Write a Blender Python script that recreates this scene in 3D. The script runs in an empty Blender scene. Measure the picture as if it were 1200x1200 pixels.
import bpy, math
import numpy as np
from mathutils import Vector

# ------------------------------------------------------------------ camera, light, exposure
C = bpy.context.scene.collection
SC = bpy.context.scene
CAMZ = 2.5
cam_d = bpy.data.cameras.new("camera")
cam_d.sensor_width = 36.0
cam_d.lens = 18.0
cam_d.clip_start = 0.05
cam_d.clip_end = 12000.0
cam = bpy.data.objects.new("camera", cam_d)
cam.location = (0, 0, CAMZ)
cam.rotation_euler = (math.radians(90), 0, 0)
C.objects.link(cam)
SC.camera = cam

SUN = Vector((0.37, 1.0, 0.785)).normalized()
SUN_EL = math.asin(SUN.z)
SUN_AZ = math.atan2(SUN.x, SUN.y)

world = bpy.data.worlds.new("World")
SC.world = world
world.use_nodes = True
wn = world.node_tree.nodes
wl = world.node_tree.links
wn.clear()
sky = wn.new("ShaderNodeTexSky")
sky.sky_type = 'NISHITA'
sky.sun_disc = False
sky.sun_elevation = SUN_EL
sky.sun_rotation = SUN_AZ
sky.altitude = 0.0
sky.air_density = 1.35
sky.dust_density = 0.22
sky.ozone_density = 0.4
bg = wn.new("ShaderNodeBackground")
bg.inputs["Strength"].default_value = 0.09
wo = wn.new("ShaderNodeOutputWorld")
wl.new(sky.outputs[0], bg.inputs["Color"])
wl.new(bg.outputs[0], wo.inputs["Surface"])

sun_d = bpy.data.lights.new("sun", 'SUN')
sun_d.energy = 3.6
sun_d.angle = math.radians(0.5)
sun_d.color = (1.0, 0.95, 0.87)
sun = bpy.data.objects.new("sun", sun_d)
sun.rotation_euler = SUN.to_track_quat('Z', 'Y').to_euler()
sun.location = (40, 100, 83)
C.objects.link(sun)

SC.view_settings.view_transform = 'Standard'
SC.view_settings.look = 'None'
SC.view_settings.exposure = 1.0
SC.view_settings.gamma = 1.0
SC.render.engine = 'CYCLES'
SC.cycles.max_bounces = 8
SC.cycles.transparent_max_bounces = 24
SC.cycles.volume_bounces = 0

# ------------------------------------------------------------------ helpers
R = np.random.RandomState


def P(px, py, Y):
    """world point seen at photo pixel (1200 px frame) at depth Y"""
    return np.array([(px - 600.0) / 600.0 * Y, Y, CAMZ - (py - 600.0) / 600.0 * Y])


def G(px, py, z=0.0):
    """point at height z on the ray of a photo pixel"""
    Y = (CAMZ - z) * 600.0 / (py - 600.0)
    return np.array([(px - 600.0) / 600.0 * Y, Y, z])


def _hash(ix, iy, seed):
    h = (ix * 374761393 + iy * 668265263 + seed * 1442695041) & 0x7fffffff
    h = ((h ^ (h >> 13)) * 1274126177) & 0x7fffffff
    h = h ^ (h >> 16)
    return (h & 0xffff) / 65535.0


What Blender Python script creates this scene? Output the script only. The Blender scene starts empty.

◆ DO THIS ◆
Write out a verbatim copy of the data, beginning with its first line and ending with the line that contains "from mathutils import Vector".

◆ THE RESULT ◆
Write a Blender Python script that recreates this scene in 3D. The script runs in an empty Blender scene. Measure the picture as if it were 1200x1200 pixels.
import bpy, math
import numpy as np
from mathutils import Vector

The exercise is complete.